▶ [WHAT IS EXPECTED] In the listing below, identify each line with the word "this" and return those lines.

▶ [DATASET RECORDS]
▬▬▬

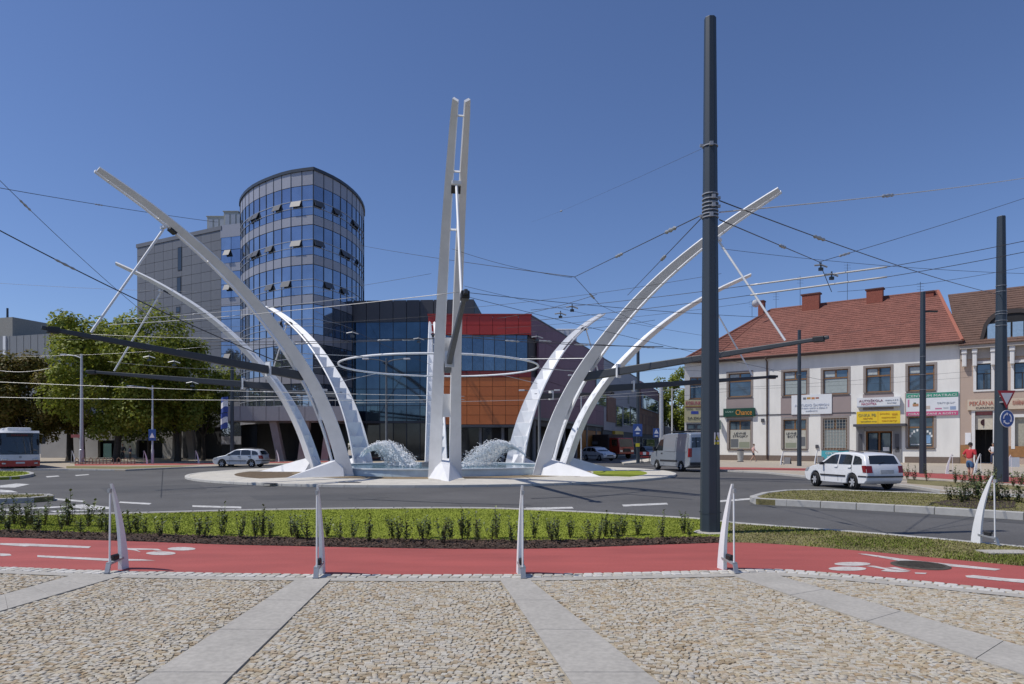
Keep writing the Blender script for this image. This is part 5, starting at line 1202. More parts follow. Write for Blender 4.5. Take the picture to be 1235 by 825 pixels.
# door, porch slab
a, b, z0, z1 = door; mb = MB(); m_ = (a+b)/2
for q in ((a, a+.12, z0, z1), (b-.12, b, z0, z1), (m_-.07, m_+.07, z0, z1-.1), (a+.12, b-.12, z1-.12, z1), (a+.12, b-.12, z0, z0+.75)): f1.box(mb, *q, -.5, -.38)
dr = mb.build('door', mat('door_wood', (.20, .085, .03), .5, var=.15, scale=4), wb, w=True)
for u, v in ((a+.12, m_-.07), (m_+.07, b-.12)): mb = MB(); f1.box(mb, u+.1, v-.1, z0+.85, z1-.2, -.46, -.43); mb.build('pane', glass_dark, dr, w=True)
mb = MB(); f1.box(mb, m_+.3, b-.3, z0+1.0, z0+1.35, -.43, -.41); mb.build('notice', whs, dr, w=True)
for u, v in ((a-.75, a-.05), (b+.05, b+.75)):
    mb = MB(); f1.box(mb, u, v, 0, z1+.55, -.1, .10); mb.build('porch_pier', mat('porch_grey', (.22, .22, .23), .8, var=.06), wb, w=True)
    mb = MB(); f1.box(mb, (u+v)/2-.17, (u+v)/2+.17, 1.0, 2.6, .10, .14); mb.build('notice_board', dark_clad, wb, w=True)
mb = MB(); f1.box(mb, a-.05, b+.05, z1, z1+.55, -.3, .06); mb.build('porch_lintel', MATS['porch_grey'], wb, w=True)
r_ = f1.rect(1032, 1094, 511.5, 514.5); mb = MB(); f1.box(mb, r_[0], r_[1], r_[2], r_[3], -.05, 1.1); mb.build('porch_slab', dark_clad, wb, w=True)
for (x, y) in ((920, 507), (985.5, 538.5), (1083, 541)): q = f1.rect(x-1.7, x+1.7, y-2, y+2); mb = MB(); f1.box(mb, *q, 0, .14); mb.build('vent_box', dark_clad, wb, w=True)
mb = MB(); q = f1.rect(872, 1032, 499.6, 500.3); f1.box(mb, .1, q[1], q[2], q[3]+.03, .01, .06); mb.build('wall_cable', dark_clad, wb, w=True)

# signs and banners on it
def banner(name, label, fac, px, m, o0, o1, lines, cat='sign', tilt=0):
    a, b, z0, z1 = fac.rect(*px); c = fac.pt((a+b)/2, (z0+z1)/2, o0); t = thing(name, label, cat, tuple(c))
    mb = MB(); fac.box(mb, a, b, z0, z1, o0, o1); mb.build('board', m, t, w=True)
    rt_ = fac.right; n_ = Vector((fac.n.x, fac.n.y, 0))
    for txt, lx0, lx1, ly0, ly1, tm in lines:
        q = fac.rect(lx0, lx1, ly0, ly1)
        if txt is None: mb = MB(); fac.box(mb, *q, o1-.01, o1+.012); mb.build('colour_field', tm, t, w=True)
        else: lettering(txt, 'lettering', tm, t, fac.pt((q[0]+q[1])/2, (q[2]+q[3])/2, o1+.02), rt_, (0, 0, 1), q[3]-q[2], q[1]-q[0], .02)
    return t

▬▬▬

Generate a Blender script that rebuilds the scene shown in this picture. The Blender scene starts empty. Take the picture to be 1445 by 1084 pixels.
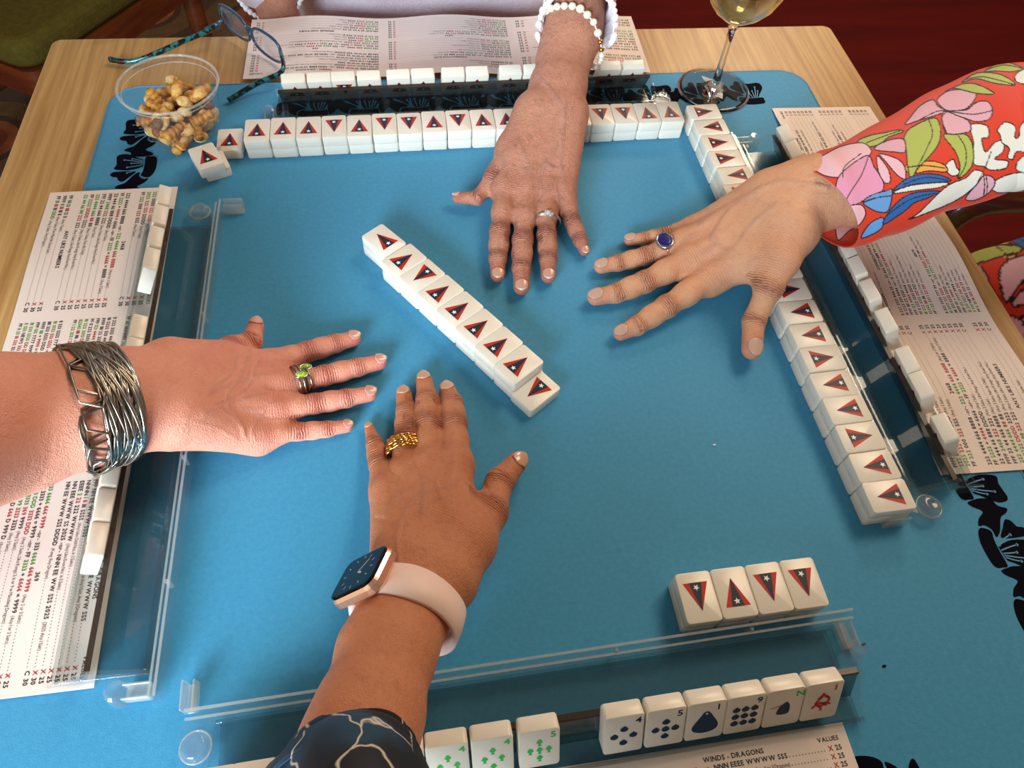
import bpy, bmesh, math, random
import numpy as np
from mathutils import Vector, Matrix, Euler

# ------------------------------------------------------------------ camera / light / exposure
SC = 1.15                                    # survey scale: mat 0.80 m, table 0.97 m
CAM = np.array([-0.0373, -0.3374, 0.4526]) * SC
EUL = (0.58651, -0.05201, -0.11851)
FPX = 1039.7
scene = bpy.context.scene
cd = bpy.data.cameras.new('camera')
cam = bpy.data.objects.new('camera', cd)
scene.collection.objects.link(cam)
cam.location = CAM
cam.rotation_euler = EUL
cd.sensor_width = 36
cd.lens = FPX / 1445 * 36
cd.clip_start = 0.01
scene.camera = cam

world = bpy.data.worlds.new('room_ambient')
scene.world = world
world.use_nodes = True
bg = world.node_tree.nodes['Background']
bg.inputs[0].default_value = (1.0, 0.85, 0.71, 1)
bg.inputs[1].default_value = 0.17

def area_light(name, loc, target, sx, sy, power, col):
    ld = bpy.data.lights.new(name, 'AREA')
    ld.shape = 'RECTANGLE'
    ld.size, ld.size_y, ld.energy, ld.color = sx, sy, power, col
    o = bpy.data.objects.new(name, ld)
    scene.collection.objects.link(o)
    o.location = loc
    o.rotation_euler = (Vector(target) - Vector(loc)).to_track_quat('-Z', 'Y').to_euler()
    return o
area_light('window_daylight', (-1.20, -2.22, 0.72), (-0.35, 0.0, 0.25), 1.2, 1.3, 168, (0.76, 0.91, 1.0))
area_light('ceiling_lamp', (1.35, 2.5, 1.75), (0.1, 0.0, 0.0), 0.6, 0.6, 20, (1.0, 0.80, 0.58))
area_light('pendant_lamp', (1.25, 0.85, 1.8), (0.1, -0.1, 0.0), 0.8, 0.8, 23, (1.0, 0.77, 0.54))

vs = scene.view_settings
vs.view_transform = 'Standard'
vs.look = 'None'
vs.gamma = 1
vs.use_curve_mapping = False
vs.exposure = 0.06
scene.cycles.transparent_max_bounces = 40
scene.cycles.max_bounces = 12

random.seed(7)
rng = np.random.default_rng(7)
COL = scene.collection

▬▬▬

▶ [TASK RESULT]
Keep writing the Blender script for this image. This is part 5, starting at line 1202. More parts follow. Write for Blender 4.5. Take the picture to be 1235 by 825 pixels.
Generate a Blender script that rebuilds the scene shown in this picture. The Blender scene starts empty. Take the picture to be 1445 by 1084 pixels.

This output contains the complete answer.